IOM to resettle Zimbabwean farm violence victims
APA-Harare (Zimbabwe) The International Organization for Migration (IOM)
said Saturday that it was resettling more than 340 Zimbabwean families
displaced by farm violence in the east of the country last year.
The organization said in a statement that the 342 families have been living
in two emergency displacement settlements in Chipinge since October 2009.

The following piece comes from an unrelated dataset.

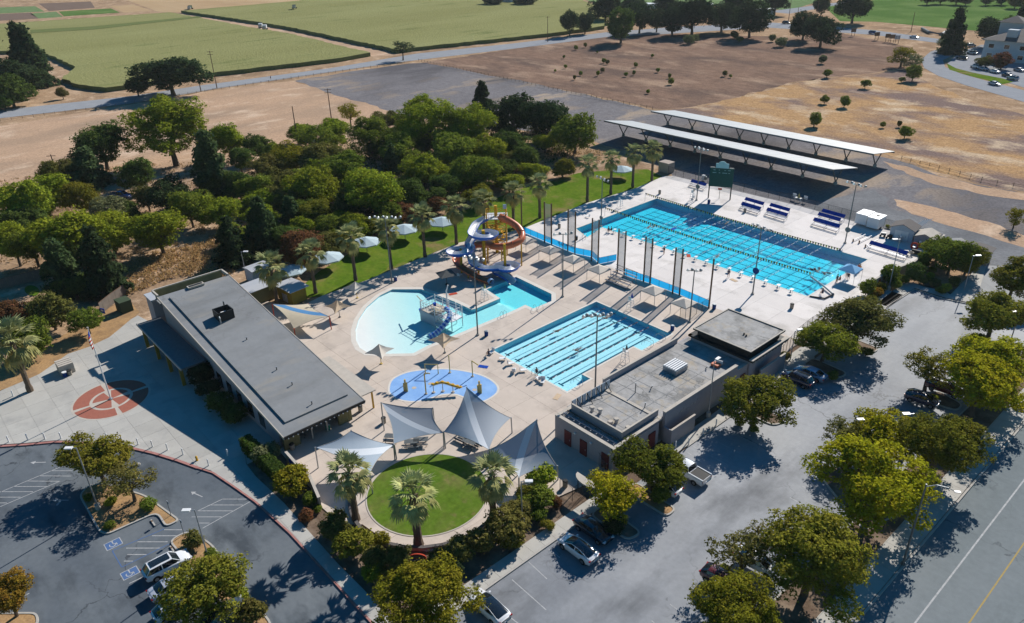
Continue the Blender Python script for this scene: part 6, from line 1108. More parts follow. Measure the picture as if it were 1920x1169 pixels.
lamp((184.8, 955), (142, 840), -RH, 'parking lamp in the mulch island of the left car park'); lamp((391, 1048), (364, 956), -RH, 'parking lamp leaning in view above the white parked cars'); lamp((1327.6, 782), (1341, 677), RH+FH, 'tall parking lamp in front of the low building wall')
lamp((1482, 674), (1495, 620), RH+FH*.4, 'parking lamp at the far end of the low building', concrete=False); lamp((1665.9, 543.8), (1686.4, 449), -RH, 'parking lamp among the shrubs along the curved wall'); lamp((1807, 545), (1826, 480), RH, 'parking lamp at the driveway by the bin store', concrete=False)
lamp((979, 982), (971, 903), RH, 'parking lamp between lawn shrubs and pavement'); lamp((1690, 862), (1710, 775), -RH, 'parking lamp rising out of the yellow green clump'); lamp((1360, 1140), (1372, 1092), -RH, 'parking lamp over the maroon car'); lamp((1893, 645), (1911, 584), -RH, 'parking lamp beside the tree at the right edge'); lamp((1612, 850), (1628, 786), -RH, 'parking lamp behind the thin dull tree'); lamp((463, 525), (452, 472), RH, 'lamp post behind the olive shed', concrete=False)
B = G(1692.8, 1059, .1); sl_ = thing('street_lamp', 'street light with a long curved arm reaching over the street', 'street lamp', B); MB().cyl(B, .22, .3, X['dgalv'], 10).build('base', sl_); MB().tube([B, B+Vector((0, 0, 10.6))], [.13, .08], X['dgalv'], 8).build('pole', sl_)
HD = G(1791, 922, 10.2); A_ = B+Vector((0, 0, 10.3)); MB().tube([A_, A_.lerp(HD, .35)+Vector((0, 0, .4)), A_.lerp(HD, .75)+Vector((0, 0, .3)), HD], [.05, .045, .04, .035], X['galv'], 6).build('arm', sl_); MB().box(HD+(HD-A_).normalized()*.2, (.55, .22, .1), X['white'], atan2((HD-A_).y, (HD-A_).x)).build('lamp_head', sl_)
def stadium(b, h, label, n=8, disc=None, span=4.6, ang=0.):
    B = G(*b, .12); t = thing('flood_light_mast', label, 'floodlight', B, 'floodlight masts round the pools'); MB().cyl(B, .28, .25, X['kerb'], 10).build('base', t)
    MB().tube([B, B+Vector((0, 0, h))], [.13, .08], X['dgalv'], 8).build('mast', t); d = Vector((cos(ang), sin(ang), 0)); n_ = Vector((-d.y, d.x, 0))
    MB().tube([B+Vector((0, 0, h-.15))-d*span/2, B+Vector((0, 0, h-.15))+d*span/2], .05, X['dgalv'], 6).build('crossarm', t)
    for k in range(n):
        c = B+Vector((0, 0, h+.12))+d*(-span/2+span*k/(n-1)); q = n_*(1 if k % 2 else -1); hd = MB().tube([c, c+q*.28+Vector((0, 0, -.16))], [.13, .27], X['galv'], 10).build('lamp_head', t); MB().tube([c+q*.285+Vector((0, 0, -.163)), c+q*.30+Vector((0, 0, -.17))], .23, X['lamp'], 10).build('lens', hd)
    if disc: MB().tube([B+Vector((.12, -.1, disc[0])), B+Vector((.12, -.22, disc[0]))], disc[1], X['bluecan' if disc[2] else 'dgalv'], 14).build('round_sign', t)
    return t
stadium((735, 531), 13.0, 'floodlight mast between the lawn palms left of the slide', 8, None, 5.5, .75); stadium((1055, 556.7), 12.0, 'floodlight mast between leisure pool and shade tents', 4, None, 3.0, .9); stadium((1126.8, 425.8), 10.8, 'floodlight mast at the left corner of the long pool', 6, (2.2, .45, 0), 3.8, -.3); stadium((1306, 376), 12.3, 'floodlight mast left of the scoreboard', 6, (3.4, .55, 0), 3.6, -.2)
stadium((1584.3, 456.6), 12.4, 'floodlight mast in front of the white trailers', 6, (3., .55, 0), 3.8, -.2); stadium((1411, 552), 12.6, 'floodlight mast at the near edge of the long pool', 6, (4.6, .6, 1), 3.6, -.2); stadium((1293, 604), 9.4, 'short floodlight mast beside the end of the netting line', 4, None, 2.0, .6); stadium((1115.8, 735), 12.3, 'floodlight mast at the near side of the lap pool', 8, None, 3.8, .9); stadium((895.8, 628.8), 13.6, 'floodlight mast in front of the water slide', 6, None, 3.2, .3)
# flagpole
B = t1(810, 657, .12); fp = thing('flagpole', 'white flagpole in the middle of the red plaza emblem', 'flagpole', B); MB().tube([B, B+Vector((0, 0, 11.6))], [.11, .05], X['white'], 8).build('pole', fp); MB().cyl(B, .3, .12, X['galv'], 12).build('base', fp); MB().tube([B+Vector((0, 0, 11.6)), B+Vector((0, 0, 11.8))], .12, X['trim'], 8).build('finial', fp)
flg = thing('national_flag', 'limp striped flag hanging down the white flagpole', 'flag', B+Vector((0, 0, 8.6))); fl = MB()
flo = bpy.data.objects.new
FCH = []
for k in range(10):
    z0, z1 = 11.3-k*.27, 11.3-(k+1)*.27; w0 = .12+.30*sin(min(1, k/9)*2.4); w1 = .12+.30*sin(min(1, (k+1)/9)*2.4); m_ = X['bluefab'] if k < 3 else (X['clothr'] if k % 2 else X['white'])
    fl.add([B+Vector((.06, -.02, z0)), B+Vector((.06+w0*.7, -w0*.7, z0-.1)), B+Vector((.06+w1*.7, -w1*.7, z1-.1)), B+Vector((.06, -.02, z1)), B+Vector((.06+w0*.3, -w0, z0-.2)), B+Vector((.06+w1*.3, -w1, z1-.2))], [(0, 1, 2, 3), (1, 4, 5, 2)], m_)
fl.build('cloth', flg)
# bollards, hydrant, signs
bol = thing('bollard', 'x', 'bollard', (0, 0, 0), 'white bollards'); MB().cyl((0, 0, 0), .085, .95, X['white'], 10).build('post', bol); MB().cyl((0, 0, .95), .085, .05, X['white'], 10, .04).build('cap', bol)
bp = [((65, 970), 'first white bollard along the red kerb, cut off nearest the left edge'), ((203, 955), 'white bollard along the red kerb touched by the flagpole shadow'), ((330, 948), 'third white bollard from the left along the red kerb'), ((447, 945), 'fourth white bollard from the left along the red kerb'), ((562, 945), 'white bollard just left of the tree over the red kerb'), ((785, 950), 'white bollard behind the tree top at the red kerb'), ((895, 970), 'white bollard just right of the tree top at the red kerb'), ((1010, 988), 'white bollard second right of the tree top'), ((1115, 1005), 'white bollard third right of the tree top'), ((1225, 1028), 'white bollard fourth right of the tree top'), ((1338, 1062), 'white bollard left of the yellow hydrant'), ((1525, 1142), 'white bollard right of the yellow hydrant'), ((1665, 1070), 'white bollard alone in the shadow by the hedge'), ((97, 635), 'white bollard at the foot of the left palm')]
for p, l in bp: place(bol, t1(*p, .12), 0, l)
for p, l in [((1490, 850), 'bollard light nearest the rust tinged tree'), ((1395, 915), 'bollard light second from the rust tinged tree'), ((1290, 990), 'bollard light third from the rust tinged tree'), ((1195, 1010), 'bollard light closest to the dark green tree')]: place(bol, t3(*p, .12), 0, l)
P = t1(1440, 1105, .12); hy = thing('fire_hydrant', 'yellow fire hydrant by the red kerb', 'hydrant', P); MB().cyl(P, .14, .55, X['yellow'], 10).build('barrel', hy); MB().cyl(P+Vector((0, 0, .55)), .16, .14, X['yellow'], 10, .06).build('bonnet', hy); MB().tube([P+Vector((-.24, 0, .42)), P+Vector((.24, 0, .42))], .07, X['yellow'], 8).build('outlets', hy); MB().cyl(P, .18, .06, X['yellow'], 10).build('flange', hy)
for p, l in [((1120, 440), 'wheel stop at the end of the upper blue bay'), ((1262, 635), 'wheel stop at the end of the lower blue bay')]:
    P = b5(*p, .0); t = thing('wheel_stop', l, 'wheel stop', P); MB().box(P+Vector((0, 0, .07)), (1.4, .16, .13), X['kerb'], 0).build('block', t); MB().box(P+Vector((-.35, 0, .14)), (.3, .165, .015), X['wood'], 0).build('end_mark', t)
for p, l in [((1250, 380), 'thin sign post at the tip of the mulch island'), ((1345, 520), 'thin sign post beside the hatched bay')]:
    P = b5(*p, .1); t = thing('bay_sign', l, 'sign', P); MB().tube([P, P+Vector((0, 0, 2.1))], .035, X['dgalv'], 6).build('post', t); MB().box(P+Vector((0, .05, 1.9)), (.3, .03, .4), X['hotel'], .2).build('plate', t)
P = b7(60, 600, .1); t = thing('litter_bin', 'round pale marker post by the pavement near the lamp', 'post', P); MB().cyl(P, .2, .9, X['beigecan'], 10).build('body', t); MB().cyl(P+Vector((0, 0, .9)), .22, .08, X['stone'], 10, .08).build('cap', t)
# bins on the decks
def bin_(P, m_, label):
    t = thing('waste_bin', label, 'bin', P, 'bins on the decks'); MB().cyl(P, .30, .85, X[m_], 12, .33).build('body', t); MB().cyl(P+Vector((0, 0, .85)), .35, .1, X['dark' if m_ == 'beigecan' else 'galv'], 12, .25).build('lid', t)
for P, m_, l in [(t2(1683, 195, .12), 'bluecan', 'blue bin beside the pole left of the lap pool'), (t2(765, 745, .12), 'beigecan', 'pebbled bin at the corner of the sloping building'), (t2(935, 830, .12), 'beigecan', 'pebbled bin by the post of the first big sail'), (t2(528, 880, .12), 'gcan', 'green bin under the end of the sloping roof'), (t2(268, 1025, .12), 'beigecan', 'pebbled bin in the shade of the building end'), (b7(388, 170, .12), 'beigecan', 'round pale bin by the entry fence'), (t5(1020, 885, .12), 'bluecan', 'blue bin beside the left floodlight mast'), (t3(1170, 155, .12), 'bluecan', 'blue bin at the far corner of the lap pool'), (t6(1475, 1090, .12), 'bluecan', 'blue bin by the last net post'), (t6(1437, 320, .12), 'bluecan', 'blue bin in front of the scoreboard'), (t6(345, 500, .12), 'beigecan', 'grey bin between the first nets and the palms'), (t6(1078, 250, .12), 'beigecan', 'grey bin at the left end of the long pool'), (t7(172, 1085, .12), 'beigecan', 'grey bin near the upper deck gate'), (t6(1700, 385, .12), 'beigecan', 'grey bin in front of the blue covered benches'), (t6(470, 585, .12), 'dark', 'black bin behind the second net')]: bin_(P, m_, l)
# ================================================================== SHADE STRUCTURES
def tent(leg, label, s=1.0, fab='tentfab', W_=2.7, h=2.1, pk=.75, legs=4, grp='square shade tents in a row'):
    c = G(*leg, .12)+Vector((0, 1.5*1.0, 0)); t = thing('shade_tent', label, 'shade tent', c, grp); hw = W_/2*1.15; q = MB(); ap = c+Vector((0, 0, h+pk)); K = [c+Vector((x*hw, y*hw, h)) for x, y in ((-1, -1), (1, -1), (1, 1), (-1, 1))]
    q.add(K+[ap]+[k-Vector((0, 0, .14)) for k in K], [(0, 1, 4), (1, 2, 4), (2, 3, 4), (3, 0, 4), (0, 5, 6, 1), (1, 6, 7, 2), (2, 7, 8, 3), (3, 8, 5, 0)], X[fab]); q.build('canopy', t)
    for k in K: MB().tube([Vector((k.x, k.y, .12)), k], .045, X['galv'], 6).build('leg', t)
    f = MB()
    for i in range(4): f.tube([K[i]-Vector((0, 0, .16)), K[(i+1) % 4]-Vector((0, 0, .16))], .035, X['galv'], 5)
    f.build('frame', t); return t
for i, (x, y) in enumerate([(66, 672), (238, 745), (406, 815), (593, 890), (988, 1050), (1210, 1145)]): tent((960+x/3.896, 300+y/3.896), 'beige hipped shade tent, %s in the row from the slide' % ordn[i])
def mush(px, py, label, r, h, fab, conv=8, grp='mushroom umbrellas on the lawn', skew=0.):
    r *= 1.25; P0 = G(px, py, h+.3); B = Vector((P0.x, P0.y, .1)); t = thing('mushroom_umbrella', label, 'umbrella', B, grp); MB().tube([B, B+Vector((0, 0, h+.6))], .07, X['galv'], 8).build('pole', t)
    for k in range(8):
        a, b = k*pi/4+.2, (k+1)*pi/4+.2; A = [B+Vector((0, 0, h+.95))]+[B+Vector((r*cos(x), r*sin(x), h)) for x in (a, b)]; A2 = [p-Vector((0, 0, .03)) for p in A]; e = [p-Vector((0, 0, .22)) for p in A[1:]]
        MB().add(A+A2+e, [(0, 1, 2), (3, 5, 4), (1, 6, 7, 2)], X[fab]).build('canopy_panel', t)
    MB().tube([B+Vector((r*cos(k*pi/4+.2), r*sin(k*pi/4+.2), h-.05)) for k in range(8)], .03, X['galv'], 5, close=True).build('rim', t); return t
for p, r, l in [((614, 481), 2.5, 'pale umbrella on the lawn between the second and third palm'), ((686, 452), 2.4, 'pale umbrella behind the third palm'), ((758, 428), 2.5, 'pale umbrella between the fourth and fifth palm'), ((829, 414), 2.5, 'pale umbrella between the fifth and sixth palm'), ((545, 505), 2.3, 'pale umbrella hidden behind the first brown tree'), ((1165, 316), 2.4, 'pale umbrella among the far palms')]: mush(*p, l, r, 2.2, 'umb')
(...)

In a joint programme with the Zimbabwean government, IOM has been moving the
displaced families and providing them with alternative accommodation in
another village in Chipinge district.
IOM assistance includes transportation to the village of Mugondi, the
construction of community-based shelters and water and sanitation facilities
such as temporary latrines and sinking boreholes and the rehabilitation of
classroom blocks.
IOM said it was also working with the Zimbabwean government to ensure that
sufficient land tenure documentation is provided to the families being
resettled.
Zimbabwe’s fast track land reform programme which began in 2000 has led to
widespread land disputes in many farming communities across the country.
The families were displaced following clashes between newly resettled
small-scale farmers and tenants in the Chipinge farming areas after labour
disputes on the farms.
The result was a wave of farm evictions, displacements and the destruction
of more than 400 houses, leaving almost 1,700 individuals homeless.